The problem is that many people cannot see into the abyss. Part of this is the due to the mystery of grace, but much or most of it is due to the diversion offered by any-given fool’s paradise, ranging from child’s toys to great riches to the Marxist society. Which in a way is odd. While it is true that few of us are given a full vision of what lies beyond the abyss, just as few of us are given or earn or will ever receive vast riches. More so, NO ONE has ever achieved a paradise based on dialectical materialism or any other fully man-made social scheme. And yet many still believe in those very same fool’s paradises. Many believe, then, that these goals are more real and thus more worthy than the ultimate goal of cosmic union, even though the greatest, most authentic and self-sacrificing people throughout time have experienced it, have told us of it, have sworn by it and have often died for it. They have done this for no profit or power, but only to help us find the destiny that we truly desire whether we know it or not. And yet they have often been called the worst of fools by people who have lived for nothing but the fool’s paradise of self-aggrandizement or for nothing at all.

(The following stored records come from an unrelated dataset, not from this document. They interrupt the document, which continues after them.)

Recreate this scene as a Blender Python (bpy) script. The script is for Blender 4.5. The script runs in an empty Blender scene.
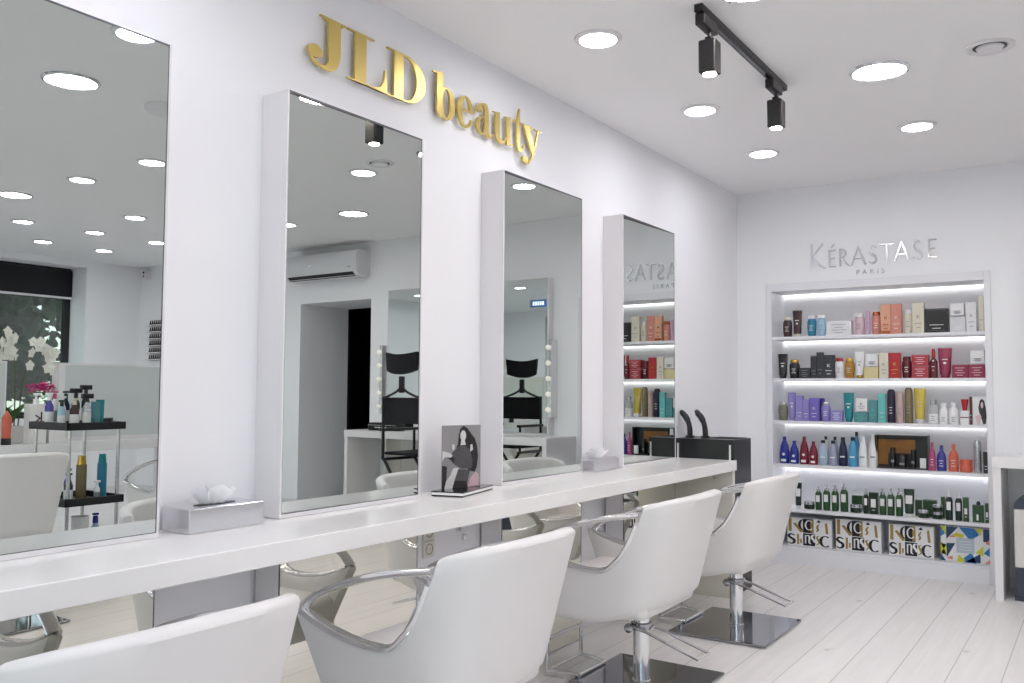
import bpy, bmesh, math, random
from mathutils import Vector, Matrix
PI = math.pi
COL = bpy.context.scene.collection
random.seed(7)

# ------------------------------------------------------------------ materials
def lin(h):
    h = h.lstrip('#'); o = []
    for i in (0, 2, 4):
        c = int(h[i:i+2], 16) / 255
        o.append(c / 12.92 if c <= .04045 else ((c + .055) / 1.055) ** 2.4)
    return (*o, 1)
def mat(name, hexc, rough=.5, metal=0, noise=.0, emit=None, strength=0, coat=0, alpha=None, trans=0, ior=None, nscale=30, bump=0):
    m = bpy.data.materials.new(name); m.use_nodes = True
    nt = m.node_tree; b = nt.nodes['Principled BSDF']
    c = lin(hexc)
    b.inputs['Base Color'].default_value = c
    b.inputs['Roughness'].default_value = rough
    b.inputs['Metallic'].default_value = metal
    b.inputs['Coat Weight'].default_value = coat
    b.inputs['Transmission Weight'].default_value = trans
    if ior: b.inputs['IOR'].default_value = ior
    if emit:
        b.inputs['Emission Color'].default_value = lin(emit); b.inputs['Emission Strength'].default_value = strength
    if noise or bump:
        tc = nt.nodes.new('ShaderNodeTexCoord'); nz = nt.nodes.new('ShaderNodeTexNoise')
        nz.inputs['Scale'].default_value = nscale; nz.inputs['Detail'].default_value = 5
        nt.links.new(tc.outputs['Object'], nz.inputs['Vector'])
        if noise:
            mx = nt.nodes.new('ShaderNodeMix'); mx.data_type = 'RGBA'
            mx.inputs[6].default_value = tuple(x * (1 - noise) for x in c[:3]) + (1,)
            mx.inputs[7].default_value = tuple(min(1, x * (1 + noise)) for x in c[:3]) + (1,)
            nt.links.new(nz.outputs['Fac'], mx.inputs[0]); nt.links.new(mx.outputs[2], b.inputs['Base Color'])
        if bump:
            bp = nt.nodes.new('ShaderNodeBump'); bp.inputs['Strength'].default_value = bump; bp.inputs['Distance'].default_value = .002
            nt.links.new(nz.outputs['Fac'], bp.inputs['Height']); nt.links.new(bp.outputs['Normal'], b.inputs['Normal'])
    return m

M = {}
M['wall'] = mat('wall_paint', '#f6f6f9', .6, noise=.01, nscale=3)
M['wall_end'] = mat('end_wall_paint', '#f5f6f9', .6, noise=.01, nscale=3)
M['ceiling'] = mat('ceiling_paint', '#f8f7f7', .7, noise=.01, nscale=3)
M['corridor'] = mat('corridor_paint', '#e4e6ea', .7)
M['shaded_wall'] = mat('dark_room_shade', '#131316', .7, noise=.05)  # near-black colour stands in for the shade of an unlit room
M['counter'] = mat('counter_white_gloss', '#f6f4f3', .16, ior=1.4)
M['white_lacquer'] = mat('white_lacquer', '#e8e6e8', .3)
M['cabinet'] = mat('cabinet_white', '#e9e9ee', .4)
M['cream_panel'] = mat('cream_panel', '#e6e2d8', .45)
M['mirror'] = mat('mirror_glass', '#d7dcd9', .0, 1)
M['mirror_low'] = mat('lower_mirror_glass', '#e4e3da', .0, 1)
M['edge'] = mat('mirror_edge_trim', '#5a5a60', .3, .6)
M['vinyl'] = mat('white_vinyl', '#e6e3e2', .42, noise=.012, nscale=12, bump=.05)
M['chrome'] = mat('chrome', '#e4e4e6', .13, 1)
M['brushed'] = mat('brushed_steel', '#d9dade', .2, 1)
M['base_plate'] = mat('dark_chrome_plate', '#a6a7ab', .05, 1)
M['black_plastic'] = mat('black_plastic', '#17171a', .35)
M['black_gloss'] = mat('black_gloss', '#141417', .12, coat=.4)
M['black_fabric'] = mat('black_canvas', '#15151a', .85, noise=.1, nscale=200)
M['black_frame'] = mat('black_window_frame', '#1c1c20', .4)
M['gold'] = mat('gold_mirror_acrylic', '#ccb56e', .34, .75)
M['gold_side'] = mat('gold_edge', '#c9a955', .3, 1)
M['letter'] = mat('silver_mirror_acrylic', '#dcdde1', .12, .8)
M['light'] = mat('downlight_lens', '#ffffff', .5, emit='#f9f8ff', strength=40)
M['light_warm'] = mat('warm_downlight_lens', '#ffffff', .5, emit='#fff4e8', strength=26)
M['spot'] = mat('spotlight_lens', '#ffffff', .5, emit='#fff2e6', strength=30)
M['led'] = mat('led_strip', '#ffffff', .5, emit='#fffffc', strength=2.2)
M['pale_glass'] = mat('pale_panel_glass', '#d3d9d9', .12)  # flat pale gloss used in place of mirror glass
M['led_dim'] = mat('led_strip_dim', '#ffffff', .5, emit='#fbfbff', strength=5)
M['ring'] = mat('downlight_ring', '#d2d2d4', .25, .7)
M['socket_dark'] = mat('socket_recess', '#9a958c', .5)
M['tissue'] = mat('tissue_paper', '#f6f6f8', .9)
M['leaf'] = mat('plant_leaf', '#3e6b33', .45, noise=.2)
M['petal'] = mat('orchid_petal', '#f3f3ea', .5)
M['pink_petal'] = mat('pink_flower', '#c22a78', .6, noise=.15, nscale=60)
M['stem'] = mat('plant_stem', '#4d5a32', .6)
M['pot'] = mat('white_ceramic', '#eceaea', .25)
M['ac'] = mat('air_conditioner_white', '#dfe0e3', .35)
M['tree_leaf'] = mat('tree_leaf', '#2f4829', .6, noise=.35, nscale=2)
M['tree_bark'] = mat('tree_bark', '#4a4038', .9, noise=.2)
M['pavement'] = mat('pavement', '#8c8b88', .9, noise=.08)
M['exit_blue'] = mat('sign_blue', '#3d5f96', .4, emit='#4a72b4', strength=.5)
M['sign_white'] = mat('sign_white', '#ffffff', .4, emit='#e8f2ff', strength=1.6)
M['bulb'] = mat('bulb_glass', '#f2f0ea', .15, emit='#fff6e8', strength=.25)
# window glass: clear pane
g = bpy.data.materials.new('window_glass'); g.use_nodes = True
nt = g.node_tree; nt.nodes.remove(nt.nodes['Principled BSDF'])
tr = nt.nodes.new('ShaderNodeBsdfTransparent'); tr.inputs[0].default_value = (.8, .86, .84, 1)
gl = nt.nodes.new('ShaderNodeBsdfGlossy'); gl.inputs['Roughness'].default_value = .01; gl.inputs['Color'].default_value = (.9, .9, .9, 1)
mx = nt.nodes.new('ShaderNodeMixShader'); mx.inputs[0].default_value = .1
nt.links.new(tr.outputs[0], mx.inputs[1]); nt.links.new(gl.outputs[0], mx.inputs[2]); nt.links.new(mx.outputs[0], nt.nodes['Material Output'].inputs[0])
M['glass'] = g

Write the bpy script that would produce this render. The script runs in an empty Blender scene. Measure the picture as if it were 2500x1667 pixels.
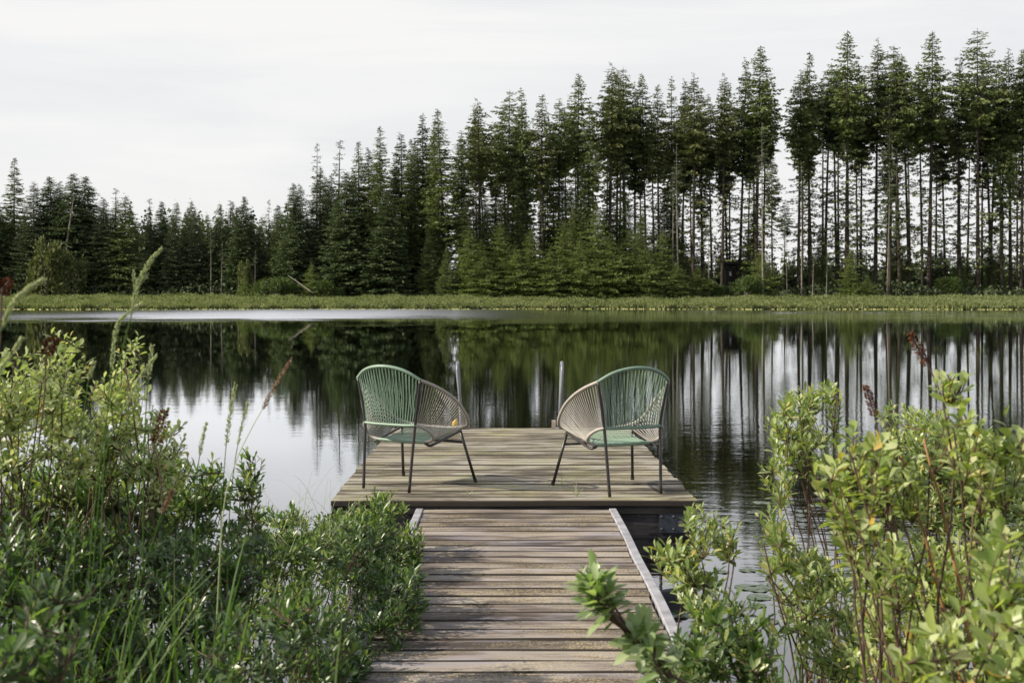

Sure I admit it; I would still like my personal paradise. However, this is what is often called a vacation, as in “vacant”, rather than an ultimate goal. For an ultimate goal, we need something that fills all the vacant spaces. We know where to find it, although it requires the most difficult route to follow of all. But of course it must. Even the idle rich learn that the more they are challenged, the better life is; and even fools like me know that sooner or later the vacation has to end, and we have to get serious about filling in the vacuum that still remains after the fool’s paradise is left behind as nothing but a dream of a distant memory.